*DIRECTIVE*
Write the records out again, precisely as they stand.

Extracted data entries
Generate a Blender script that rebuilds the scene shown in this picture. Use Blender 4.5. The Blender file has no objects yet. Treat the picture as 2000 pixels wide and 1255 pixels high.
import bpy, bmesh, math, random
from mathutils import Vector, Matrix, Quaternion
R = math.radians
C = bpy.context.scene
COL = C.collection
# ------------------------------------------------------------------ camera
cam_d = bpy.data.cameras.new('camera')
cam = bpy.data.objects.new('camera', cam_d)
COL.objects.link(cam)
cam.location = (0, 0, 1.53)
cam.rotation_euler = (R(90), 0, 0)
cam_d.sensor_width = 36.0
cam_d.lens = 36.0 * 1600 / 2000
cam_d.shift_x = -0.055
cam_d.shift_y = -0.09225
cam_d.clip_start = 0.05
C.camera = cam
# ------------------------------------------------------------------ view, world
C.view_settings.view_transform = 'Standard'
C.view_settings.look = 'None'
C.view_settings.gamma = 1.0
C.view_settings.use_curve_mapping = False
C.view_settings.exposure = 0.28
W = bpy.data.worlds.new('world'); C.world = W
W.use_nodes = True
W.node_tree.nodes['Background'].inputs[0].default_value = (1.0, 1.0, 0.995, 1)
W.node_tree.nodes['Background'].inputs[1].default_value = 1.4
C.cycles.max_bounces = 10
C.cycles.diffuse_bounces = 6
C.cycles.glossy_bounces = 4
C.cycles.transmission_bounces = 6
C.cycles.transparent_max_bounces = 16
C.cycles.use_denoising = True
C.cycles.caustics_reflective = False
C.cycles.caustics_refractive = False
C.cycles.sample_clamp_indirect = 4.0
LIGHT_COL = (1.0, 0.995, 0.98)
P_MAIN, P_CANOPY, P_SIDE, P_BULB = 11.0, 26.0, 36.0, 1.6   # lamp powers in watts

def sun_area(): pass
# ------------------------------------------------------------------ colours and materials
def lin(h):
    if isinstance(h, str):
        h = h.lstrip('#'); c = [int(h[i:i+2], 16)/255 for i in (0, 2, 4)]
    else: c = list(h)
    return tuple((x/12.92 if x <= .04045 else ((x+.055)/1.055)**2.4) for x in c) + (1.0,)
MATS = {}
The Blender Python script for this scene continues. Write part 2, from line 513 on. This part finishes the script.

*FULL SOLUTION*
Generate a Blender script that rebuilds the scene shown in this picture. Use Blender 4.5. The Blender file has no objects yet. Treat the picture as 2000 pixels wide and 1255 pixels high.
import bpy, bmesh, math, random
from mathutils import Vector, Matrix, Quaternion
R = math.radians
C = bpy.context.scene
COL = C.collection
# ------------------------------------------------------------------ camera
cam_d = bpy.data.cameras.new('camera')
cam = bpy.data.objects.new('camera', cam_d)
COL.objects.link(cam)
cam.location = (0, 0, 1.53)
cam.rotation_euler = (R(90), 0, 0)
cam_d.sensor_width = 36.0
cam_d.lens = 36.0 * 1600 / 2000
cam_d.shift_x = -0.055
cam_d.shift_y = -0.09225
cam_d.clip_start = 0.05
C.camera = cam
# ------------------------------------------------------------------ view, world
C.view_settings.view_transform = 'Standard'
C.view_settings.look = 'None'
C.view_settings.gamma = 1.0
C.view_settings.use_curve_mapping = False
C.view_settings.exposure = 0.28
W = bpy.data.worlds.new('world'); C.world = W
W.use_nodes = True
W.node_tree.nodes['Background'].inputs[0].default_value = (1.0, 1.0, 0.995, 1)
W.node_tree.nodes['Background'].inputs[1].default_value = 1.4
C.cycles.max_bounces = 10
C.cycles.diffuse_bounces = 6
C.cycles.glossy_bounces = 4
C.cycles.transmission_bounces = 6
C.cycles.transparent_max_bounces = 16
C.cycles.use_denoising = True
C.cycles.caustics_reflective = False
C.cycles.caustics_refractive = False
C.cycles.sample_clamp_indirect = 4.0
LIGHT_COL = (1.0, 0.995, 0.98)
P_MAIN, P_CANOPY, P_SIDE, P_BULB = 11.0, 26.0, 36.0, 1.6   # lamp powers in watts

def sun_area(): pass
# ------------------------------------------------------------------ colours and materials
def lin(h):
    if isinstance(h, str):
        h = h.lstrip('#'); c = [int(h[i:i+2], 16)/255 for i in (0, 2, 4)]
    else: c = list(h)
    return tuple((x/12.92 if x <= .04045 else ((x+.055)/1.055)**2.4) for x in c) + (1.0,)
MATS = {}
The Blender Python script for this scene continues. Write part 2, from line 513 on. This part finishes the script.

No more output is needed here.